The Fed lifted its Fed Funds rate by 75 basis points, matching the biggest move since 1994 as well as two similar moves earlier this year, to a range of 3% to 3.25%. Fed Chair Jerome Powell noted during his press briefing that he and his colleagues expect another 1% to 1.25% in rate hikes between now and the end of the year, although he noted that they're "still debating" the ultimate size of collective near-term rate hikes.

Markets are now pricing in a 'peak" Fed Funds rate of around 4.6% in the first quarter of next year even as the Fed sees an unemployment rate of only 4.4% in 2023, with the earliest rate cut not anticipated until at least 2024.

"You can only steer the ship towards the storm for so long, but eventually there comes a time when you need to batten down the hatches and with the Fed’s third consecutive 75 basis point rate hike over the past four months, market participants should be looking for cover to weather the upcoming storm," said Charlie Ripley, senior Investment strategist with Allianz Investment Management in Minneapolis. "Chairman Powell reiterated the Fed’s hawkish stance with another aggressive rate hike and set the tone for markets to prepare for a tougher economic situation ahead as the battle against inflation endures."

However, with the core measure of the Fed's preferred inflation gauge, the PCE Price Index, showing signs of retreat, and the Fed's rate signaling suggesting a least another 1% to 1.25% in hikes between now and the end of the year, investors may look for comments from Chairman Jerome Powell as to when, rather than if, the Fed will begin considering a pause in monetary tightening.

Powell wasn't prepared to commit to a time frame on easing, only insisting that the Fed wouldn't consider slowing or reversing rate hikes until inflation was moving convincingly towards its 2% target.

The Dow Jones Industrial Average finished down 522 points, or 1.70%, to 30,183, while the S&P 500 lost 1.71% and the tech-heavy Nasdaq fell 1.79%.

Benchmark 10-year Treasury note yields eased to 3.512%.

The U.S. dollar index, meanwhile, rose 1.1% to a near 20-year high against a basket of its global peers to change hands at 111.245 in the immediate wake of the Fed announcement.

Benchmark Treasury bond yields, which move in the opposite direction of prices, moved higher following the Fed rate hike, with 2-year notes trading at a 2007 high of 4.123% before easing to 3.999%. 

"Focusing on the Fed’s interest rate decision totally misses what’s most important.
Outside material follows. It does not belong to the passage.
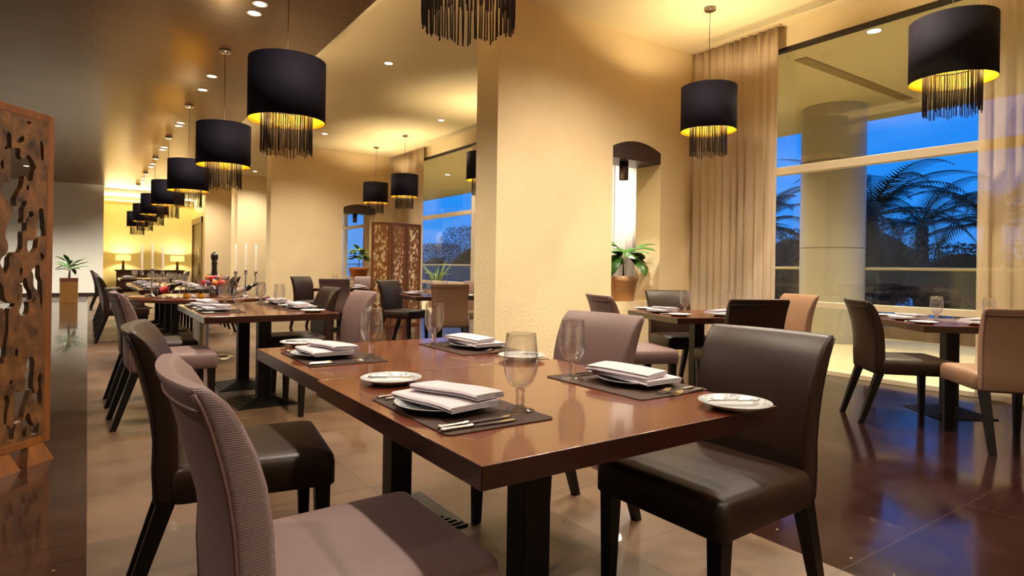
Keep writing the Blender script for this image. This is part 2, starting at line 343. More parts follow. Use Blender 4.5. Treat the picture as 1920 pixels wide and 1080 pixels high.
# outer walls
struct(box('wall_left', -4.1, -4.0, YB, 24.6, 0, 4.2, M['white_wall']))
struct(box('wall_behind', -4.1, XW+.1, YB-.12, YB, 0, 4.3, M['plaster']))
struct(box('wall_far_white', -4.1, .41, 24.5, 24.65, 0, 3.72, M['white_wall']))
struct(box('wall_recess_left', .30, .41, 24.65, 28.8, 0, 3.76, M['yellow_wall']))
struct(box('wall_recess_back', .30, 3.7, 28.8, 28.95, 0, 3.8, M['yellow_wall']))
struct(box('baseboard_far', -4.0, .41, 24.47, 24.5, 0, .12, M['baseboard']))
struct(box('baseboard_recess', .41, 3.6, 28.77, 28.8, 0, .14, M['baseboard']))
struct(box('wall_far_fascia', XE, 3.6, 25.2, 25.3, ZW, 4.2, M['ceil']))

def niche_wall(name, Y0, Y1, X0, X1, nx0, nx1, zs=.74, z0=2.52, ze=2.66, za=2.76):
    b = MB(); b.box(X0, nx0, Y0, Y1, 0, ZC); b.box(nx1, X1, Y0, Y1, 0, ZC); b.box(nx0, nx1, Y0, Y1, 0, zs)
    n = 16; arc = []
    for i in range(n+1):
        t = i/n*2-1; arc.append((nx0+(nx1-nx0)*i/n, ze+(za-ze)*(1-t*t)))
    for i in range(n):
        (xa, zaa), (xb, zb) = arc[i], arc[i+1]
        b.prism([(xa, Y0, zaa), (xb, Y0, zb), (xb, Y0, ZC), (xa, Y0, ZC)], [(xa, Y1, zaa), (xb, Y1, zb), (xb, Y1, ZC), (xa, Y1, ZC)])
    struct(b.build(name, M['plaster']))
    l = MB(); y0, y1 = Y0+.004, Y1+.0
    fr = [(nx0, y0, z0)]+[(nx1, y0, z0)]+[(x, y0, z-.001) for x, z in arc[::-1]]
    l.prism(fr, [(x, y1, z) for x, _, z in fr])
    o = l.build('trim_3', M['lintel']); struct(o)
    return o
niche_wall('wall_niche_near', 5.43, 5.86, 3.55, 6.80, 5.24, 6.10)
niche_wall('wall_niche_far', 15.5, 15.93, 3.62, 6.86, 5.42, 6.30)
struct(box('wall_pier_far', 4.0, XW, 21.6, 22.6, 0, ZC, M['plaster']))
struct(box('wall_end', 3.6, XW+.1, 25.5, 25.9, 0, ZC, M['plaster']))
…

FOMC members significantly increased their projections for inflation, unemployment and interest rates over the next two years and lowered their GDP growth forecasts," said Morning Consult chief economist John Leer. "Even the Fed is growing less confident in its ability to achieve a soft landing."

The prospect of hawkish rate signaling later this week from the Bank of England, the Swiss National Bank and the Bank of Japan, however, is likely to keep rate elevated and stocks on the back foot.
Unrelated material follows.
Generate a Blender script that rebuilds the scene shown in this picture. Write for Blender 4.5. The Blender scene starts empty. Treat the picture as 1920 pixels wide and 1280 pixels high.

In Europe, however, the Stoxx 600 closed 0.87% higher in Frankfurt trading as the single currency eased to 0.9914 against the greenback. That followed a 1.4% decline for the MSCI ex-Japan index in Asia as stocks in China sunk to a four-month low on growth concerns in the world's second-largest economy.
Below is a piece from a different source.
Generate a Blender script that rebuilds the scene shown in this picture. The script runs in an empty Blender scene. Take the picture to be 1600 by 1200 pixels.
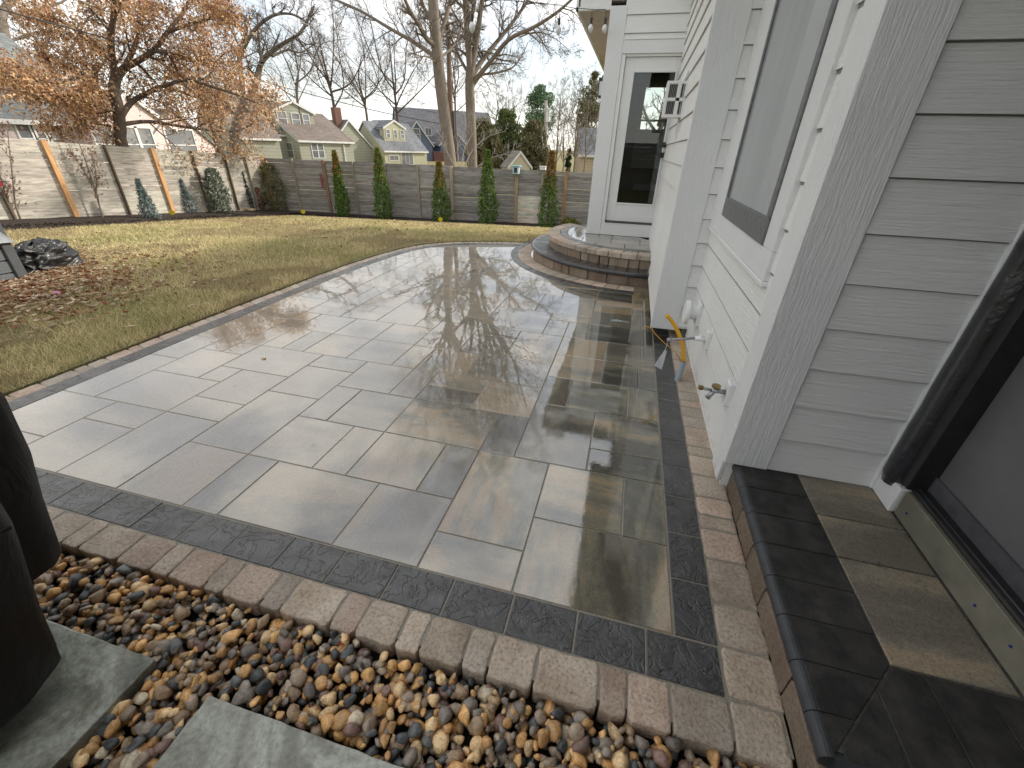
import bpy, bmesh, math, random
import numpy as np
from mathutils import Vector, Matrix, noise

# ------------------------------------------------------------------ camera, sky, sun, exposure
SC = bpy.context.scene
COL = SC.collection
H = 1.45
FPX = 657.394
YAW, PIT, ROL = -0.244033225, 0.511430572, 0.0312873099
def _rot():
    cy, sy = math.cos(YAW), math.sin(YAW)
    f = np.array([sy*math.cos(PIT), cy*math.cos(PIT), -math.sin(PIT)])
    r = np.array([cy, -sy, 0.0]); u = np.cross(r, f)
    r2 = math.cos(ROL)*r + math.sin(ROL)*u
    u2 = -math.sin(ROL)*r + math.cos(ROL)*u
    return r2, u2, f
CR, CU, CF = _rot()
cam = bpy.data.cameras.new('camera'); camo = bpy.data.objects.new('camera', cam); COL.objects.link(camo)
M4 = Matrix(((CR[0], CU[0], -CF[0], 0), (CR[1], CU[1], -CF[1], 0), (CR[2], CU[2], -CF[2], H), (0, 0, 0, 1)))
camo.matrix_world = M4
cam.sensor_width = 36; cam.lens = FPX*36/1600; cam.clip_start = 0.02; cam.clip_end = 2000
SC.camera = camo

SUN_AZ = math.radians(48)      # from +Y towards +X
SUN_EL = math.radians(27)
w = bpy.data.worlds.new('World'); SC.world = w; w.use_nodes = True
nt = w.node_tree; nt.nodes.clear()
wo = nt.nodes.new('ShaderNodeOutputWorld'); bg = nt.nodes.new('ShaderNodeBackground')
sky = nt.nodes.new('ShaderNodeTexSky'); sky.sky_type = 'NISHITA'; sky.sun_disc = False
sky.sun_elevation = SUN_EL; sky.sun_rotation = SUN_AZ; sky.air_density = 1.0; sky.dust_density = 1.0; sky.ozone_density = 1.0
tc = nt.nodes.new('ShaderNodeTexCoord'); mp = nt.nodes.new('ShaderNodeMapping'); mp.inputs['Scale'].default_value = (1.0, 1.6, 3.2)
mp.inputs['Rotation'].default_value = (0.1, 0.2, 0.5)
n1 = nt.nodes.new('ShaderNodeTexNoise'); n1.inputs['Scale'].default_value = 2.6; n1.inputs['Detail'].default_value = 9; n1.inputs['Roughness'].default_value = 0.6; n1.inputs['Distortion'].default_value = 0.4
cr = nt.nodes.new('ShaderNodeValToRGB'); cr.color_ramp.elements[0].position = 0.38; cr.color_ramp.elements[1].position = 0.56
cr.color_ramp.elements[0].color = (0.42, 0.42, 0.42, 1); cr.color_ramp.elements[1].color = (0.97, 0.97, 0.97, 1)
mx = nt.nodes.new('ShaderNodeMix'); mx.data_type = 'RGBA'
mx.inputs[7].default_value = (6.6, 6.5, 6.3, 1)
nt.links.new(tc.outputs['Generated'], mp.inputs['Vector']); nt.links.new(mp.outputs[0], n1.inputs['Vector'])
nt.links.new(n1.outputs['Fac'], cr.inputs['Fac']); nt.links.new(cr.outputs['Color'], mx.inputs['Factor'])
nt.links.new(sky.outputs['Color'], mx.inputs[6]); nt.links.new(mx.outputs[2], bg.inputs['Color'])
bg.inputs['Strength'].default_value = 0.10
nt.links.new(bg.outputs[0], wo.inputs[0])
sun = bpy.data.lights.new('sun', 'SUN'); sun.energy = 2.3; sun.angle = math.radians(4.0); sun.color = (1.0, 0.93, 0.82)
suno = bpy.data.objects.new('sun', sun); COL.objects.link(suno)
sd = Vector((math.sin(SUN_AZ)*math.cos(SUN_EL), math.cos(SUN_AZ)*math.cos(SUN_EL), math.sin(SUN_EL)))
suno.rotation_euler = sd.to_track_quat('Z', 'Y').to_euler(); suno.location = (20, 20, 30)
SC.view_settings.view_transform = 'Standard'; SC.view_settings.look = 'None'; SC.view_settings.gamma = 1
SC.view_settings.exposure = 1.08
SC.cycles.max_bounces = 6; SC.cycles.transparent_max_bounces = 8
SC.cycles.caustics_reflective = False; SC.cycles.caustics_refractive = False

# ------------------------------------------------------------------ picture measurements to places
def ray(x, y):
    return CR*(x-800) - CU*(y-600) + CF*FPX
def gz(x, y, z=0.0):
    d = ray(x, y); t = (z-H)/d[2]; return (d[0]*t, d[1]*t, z)
def atY(x, y, Y):
    d = ray(x, y); t = Y/d[1]; return (d[0]*t, Y, H+d[2]*t)
def atX(x, y, X):
    d = ray(x, y); t = X/d[0]; return (X, d[1]*t, H+d[2]*t)
def atD(x, y, D):
    d = ray(x, y); t = D/math.hypot(d[0], d[1]); return (d[0]*t, d[1]*t, H+d[2]*t)
def clamp(a, lo, hi): return max(lo, min(hi, a))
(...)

U.S. gasoline prices were also in focus after rising for the first time in more than three and a half months and snapping a near 100 day run of declines, amid an overnight leap in crude oil prices.

Data from the American Automobile Association indicates the national average pump price rose by less than a penny, to $3.681 per gallon, ending a streak of 98 consecutive days of declines, the longest downward stretch since 2005.